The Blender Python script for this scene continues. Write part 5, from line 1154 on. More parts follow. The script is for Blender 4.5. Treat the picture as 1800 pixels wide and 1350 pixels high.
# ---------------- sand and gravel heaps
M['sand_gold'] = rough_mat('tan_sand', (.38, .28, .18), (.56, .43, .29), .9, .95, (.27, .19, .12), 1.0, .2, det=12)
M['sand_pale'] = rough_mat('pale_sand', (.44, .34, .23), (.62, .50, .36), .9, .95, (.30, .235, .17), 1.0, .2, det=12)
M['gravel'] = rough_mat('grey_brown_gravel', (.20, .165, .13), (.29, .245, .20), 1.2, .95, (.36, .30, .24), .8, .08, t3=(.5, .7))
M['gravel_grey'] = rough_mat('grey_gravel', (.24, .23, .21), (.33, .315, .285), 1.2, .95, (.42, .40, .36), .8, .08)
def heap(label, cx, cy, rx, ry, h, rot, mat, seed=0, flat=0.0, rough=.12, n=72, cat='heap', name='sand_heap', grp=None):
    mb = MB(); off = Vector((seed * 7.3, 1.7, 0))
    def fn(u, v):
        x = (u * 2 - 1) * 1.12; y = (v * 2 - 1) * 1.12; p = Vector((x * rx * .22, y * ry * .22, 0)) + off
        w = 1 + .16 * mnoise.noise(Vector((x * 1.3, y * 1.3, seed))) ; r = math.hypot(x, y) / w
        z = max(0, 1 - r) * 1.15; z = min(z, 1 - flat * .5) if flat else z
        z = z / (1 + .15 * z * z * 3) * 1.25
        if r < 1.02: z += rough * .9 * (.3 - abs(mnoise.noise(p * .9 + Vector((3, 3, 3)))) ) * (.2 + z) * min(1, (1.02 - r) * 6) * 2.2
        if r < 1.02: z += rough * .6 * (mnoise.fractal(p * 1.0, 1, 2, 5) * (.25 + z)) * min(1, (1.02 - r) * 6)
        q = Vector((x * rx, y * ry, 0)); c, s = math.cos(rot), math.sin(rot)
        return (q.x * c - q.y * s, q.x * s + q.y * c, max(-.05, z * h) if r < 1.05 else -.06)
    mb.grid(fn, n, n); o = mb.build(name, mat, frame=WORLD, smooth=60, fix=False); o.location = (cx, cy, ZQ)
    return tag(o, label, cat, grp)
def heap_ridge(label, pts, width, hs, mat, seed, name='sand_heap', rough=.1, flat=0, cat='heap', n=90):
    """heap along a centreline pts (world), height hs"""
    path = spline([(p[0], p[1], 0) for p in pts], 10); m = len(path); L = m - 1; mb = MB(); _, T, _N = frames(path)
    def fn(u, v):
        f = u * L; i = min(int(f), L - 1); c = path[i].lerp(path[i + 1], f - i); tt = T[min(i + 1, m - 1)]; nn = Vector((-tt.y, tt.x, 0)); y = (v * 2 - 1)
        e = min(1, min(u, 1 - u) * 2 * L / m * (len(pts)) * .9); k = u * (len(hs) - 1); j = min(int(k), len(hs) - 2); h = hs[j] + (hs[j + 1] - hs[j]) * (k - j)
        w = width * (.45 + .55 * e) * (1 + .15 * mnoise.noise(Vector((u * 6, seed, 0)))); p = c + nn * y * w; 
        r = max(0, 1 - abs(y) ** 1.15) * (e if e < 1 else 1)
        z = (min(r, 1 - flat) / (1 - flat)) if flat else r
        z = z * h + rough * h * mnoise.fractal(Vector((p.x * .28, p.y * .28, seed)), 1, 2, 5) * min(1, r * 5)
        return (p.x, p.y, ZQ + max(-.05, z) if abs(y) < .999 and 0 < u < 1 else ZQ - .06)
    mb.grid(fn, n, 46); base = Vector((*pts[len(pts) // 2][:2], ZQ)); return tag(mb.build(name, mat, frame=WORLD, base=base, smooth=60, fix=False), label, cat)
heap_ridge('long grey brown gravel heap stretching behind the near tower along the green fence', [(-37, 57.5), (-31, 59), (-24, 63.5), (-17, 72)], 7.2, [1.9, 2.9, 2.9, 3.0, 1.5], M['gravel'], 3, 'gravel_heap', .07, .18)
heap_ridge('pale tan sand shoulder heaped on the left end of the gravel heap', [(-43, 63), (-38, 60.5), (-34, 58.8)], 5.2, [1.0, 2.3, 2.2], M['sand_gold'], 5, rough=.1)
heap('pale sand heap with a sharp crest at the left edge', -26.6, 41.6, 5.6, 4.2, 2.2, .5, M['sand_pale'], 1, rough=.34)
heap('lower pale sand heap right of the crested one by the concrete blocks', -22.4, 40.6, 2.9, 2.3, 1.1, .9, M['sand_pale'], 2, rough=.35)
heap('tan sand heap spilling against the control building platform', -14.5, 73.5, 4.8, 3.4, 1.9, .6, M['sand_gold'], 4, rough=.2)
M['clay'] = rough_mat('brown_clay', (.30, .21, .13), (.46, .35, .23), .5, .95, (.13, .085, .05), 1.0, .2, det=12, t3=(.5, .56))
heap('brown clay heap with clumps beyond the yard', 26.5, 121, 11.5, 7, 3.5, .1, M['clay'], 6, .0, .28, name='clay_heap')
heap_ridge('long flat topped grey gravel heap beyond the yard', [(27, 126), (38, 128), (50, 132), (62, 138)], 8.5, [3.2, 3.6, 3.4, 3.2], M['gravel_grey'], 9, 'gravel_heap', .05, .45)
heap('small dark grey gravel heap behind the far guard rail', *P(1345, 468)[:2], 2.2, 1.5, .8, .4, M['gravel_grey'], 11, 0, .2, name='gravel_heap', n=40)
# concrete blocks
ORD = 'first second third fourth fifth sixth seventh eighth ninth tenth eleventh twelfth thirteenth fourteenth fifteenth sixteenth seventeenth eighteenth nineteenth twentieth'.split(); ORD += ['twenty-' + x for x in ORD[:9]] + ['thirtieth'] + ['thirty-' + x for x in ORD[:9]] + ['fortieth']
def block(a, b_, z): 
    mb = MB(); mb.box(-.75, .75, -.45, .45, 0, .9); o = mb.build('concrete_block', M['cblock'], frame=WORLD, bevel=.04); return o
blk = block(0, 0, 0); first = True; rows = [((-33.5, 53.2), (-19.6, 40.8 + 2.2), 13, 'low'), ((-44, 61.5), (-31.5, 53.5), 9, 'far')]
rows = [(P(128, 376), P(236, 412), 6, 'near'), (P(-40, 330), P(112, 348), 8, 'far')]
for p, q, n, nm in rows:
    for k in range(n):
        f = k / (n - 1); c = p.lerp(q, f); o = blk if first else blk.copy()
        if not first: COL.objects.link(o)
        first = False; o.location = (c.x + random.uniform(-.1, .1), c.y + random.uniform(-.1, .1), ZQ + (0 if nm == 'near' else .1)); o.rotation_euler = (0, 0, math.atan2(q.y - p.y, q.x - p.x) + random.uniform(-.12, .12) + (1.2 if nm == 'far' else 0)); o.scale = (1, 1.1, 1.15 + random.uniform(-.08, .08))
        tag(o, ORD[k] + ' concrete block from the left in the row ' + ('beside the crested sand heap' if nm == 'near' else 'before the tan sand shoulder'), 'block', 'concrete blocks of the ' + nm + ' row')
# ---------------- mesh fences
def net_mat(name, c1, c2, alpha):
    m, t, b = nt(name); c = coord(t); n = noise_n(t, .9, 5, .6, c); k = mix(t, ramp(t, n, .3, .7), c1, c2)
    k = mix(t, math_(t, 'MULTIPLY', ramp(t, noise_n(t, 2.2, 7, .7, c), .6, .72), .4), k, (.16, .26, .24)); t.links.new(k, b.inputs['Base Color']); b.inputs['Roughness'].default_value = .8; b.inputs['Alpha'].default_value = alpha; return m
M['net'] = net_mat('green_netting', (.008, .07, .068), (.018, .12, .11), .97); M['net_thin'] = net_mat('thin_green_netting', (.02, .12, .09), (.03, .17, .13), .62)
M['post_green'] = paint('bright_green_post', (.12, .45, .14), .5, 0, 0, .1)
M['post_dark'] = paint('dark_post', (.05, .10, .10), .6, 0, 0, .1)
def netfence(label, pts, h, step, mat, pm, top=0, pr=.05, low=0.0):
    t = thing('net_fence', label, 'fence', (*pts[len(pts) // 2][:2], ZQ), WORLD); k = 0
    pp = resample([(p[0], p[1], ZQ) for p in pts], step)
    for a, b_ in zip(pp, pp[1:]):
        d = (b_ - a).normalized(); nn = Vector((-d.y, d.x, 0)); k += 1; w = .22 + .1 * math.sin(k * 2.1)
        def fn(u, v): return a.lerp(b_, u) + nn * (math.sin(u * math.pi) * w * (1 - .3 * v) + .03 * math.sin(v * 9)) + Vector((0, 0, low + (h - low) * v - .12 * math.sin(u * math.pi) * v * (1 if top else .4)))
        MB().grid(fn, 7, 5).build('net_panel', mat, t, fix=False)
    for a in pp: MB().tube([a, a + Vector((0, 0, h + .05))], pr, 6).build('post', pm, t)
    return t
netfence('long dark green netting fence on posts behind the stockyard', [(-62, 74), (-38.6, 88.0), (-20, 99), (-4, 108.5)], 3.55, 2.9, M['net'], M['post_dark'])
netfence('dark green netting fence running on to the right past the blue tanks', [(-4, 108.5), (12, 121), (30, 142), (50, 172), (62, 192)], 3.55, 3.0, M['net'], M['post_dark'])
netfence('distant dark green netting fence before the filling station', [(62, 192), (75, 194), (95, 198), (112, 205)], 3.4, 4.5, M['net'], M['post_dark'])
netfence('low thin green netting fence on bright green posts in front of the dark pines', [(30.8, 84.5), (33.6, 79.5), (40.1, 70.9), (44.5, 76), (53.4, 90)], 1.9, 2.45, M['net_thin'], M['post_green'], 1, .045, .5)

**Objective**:
Locate each line containing the string "from" and show it.

**Completed task**:
The Blender Python script for this scene continues. Write part 5, from line 1154 on. More parts follow. The script is for Blender 4.5. Treat the picture as 1800 pixels wide and 1350 pixels high.
        tag(o, ORD[k] + ' concrete block from the left in the row ' + ('beside the crested sand heap' if nm == 'near' else 'before the tan sand shoulder'), 'block', 'concrete blocks of the ' + nm + ' row')